I have 3 points that I must adjust to the following formula:
$$ C = a' \cdot (1-e^{\alpha \cdot t})$$
The magnitudes I know are $C$ and $t$, and I have to obtain $a'$ and $\alpha$.
I know that usually this is done by using a variable change to transform the exponential to a linear function, but I cannot figure out how.
Some example points could be:
t C
--------
4, 6
8, 9.5
20, 10
Any guidance on how to obtain $a'$ and $\alpha$ are appreciated.
On
Here is my solution
With t = 4, C = 6, we have $$ 6 = a' * (1 - e^{a-4}) $$ With t = 20, C = 10 we have $$ 10 = a' * (1-e^{a-20}) $$ Then $$ \frac{6}{1-e^{a-4}} = \frac{10}{1-e^{a-20}}$$ Now all you need to do is expand and abridge, you'll finally find $a$ and $a'$
On
Define $e^{4\alpha}=z$. Your equations are
$$C_4=a(1-z)\\C_8=a(1-z^2)\\C_{20}=a(1-z^5).$$
Taking ratios,
$$\frac{C_8}{C_4}=1+z,\\\frac{C_{20}}{C_4}=1+z+z^2+z^3+z^4.$$
Solving these two equations (with a numerical solver for the second) yields $$z=0.5833333333333\cdots,\\z=0.4066739512028\cdots.$$
Given the large disagreement between them, I would say that trying to fit this model on just three points doesn't make much sense.
On
Suppose that you want to fit the $n$ data points $(t_i,C_i)$ using, as a model, $$C=a(1-e^{bt})$$ This model is highly nonlinear and, as already mentioned, nonlinear regression is required in order to minimize, say, the sum of squared errors $$SSQ=\sum_{i=1}^n \Big(a(1-e^{bt_i})-C_i\Big)^2$$ The problem is that you need "reasonable" estimates to start the procedure.
But, suppose that you fix $b$; then, you can define $y_i=1-e^{bt_i}$ and the problem reduces to $C=a y$ which correspond to a linear regression through the origin (no intercept). So, for this value of $b$, you can compute $SSQ$; now, change $b$ until you get a point looking more or less like the minimum. So, you have your starting values.
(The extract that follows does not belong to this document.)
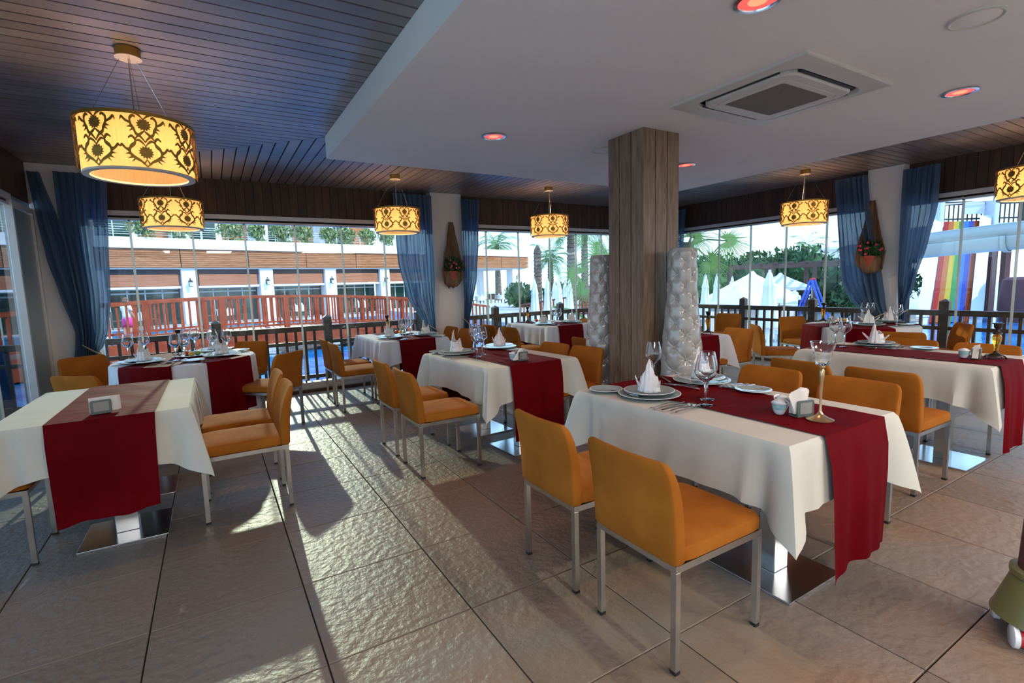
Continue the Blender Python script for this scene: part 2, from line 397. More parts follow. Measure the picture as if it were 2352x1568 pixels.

Even if fitting a curve based on three points is not the best situation, let us try using your data for a few trials $$\left( \begin{array}{cc} b & SSQ(b) \\ -0.1 & 9.432 \\ -0.2 & 1.130 \\ -0.3 & 1.105 \\ -0.4 & 2.847 \end{array} \right)$$
So, we can use as starting guesses $b=-0.2$ to which corresponds $a=10.87$.
The nonlinear regression will give $$C=10.3403 \left(1-e^{-0.244113 t}\right)$$ corresponding to $SSQ=0.660$; the predicted values would be $6.45$, $8.87$, $10.26$ (which is not very good).
You have 3 points, and only 2 parameters. Unless you are so lucky that they agree, you'll have to set up e.g. a least squares fit:
$\begin{align} E(a', \alpha) = \sum_i \left( C_i - a' (1 - \mathrm{e}^{\alpha t_i}) \right)^2 \end{align}$
and find $a', \alpha$ that minimizes this. For that you'll have to look for some numerical method.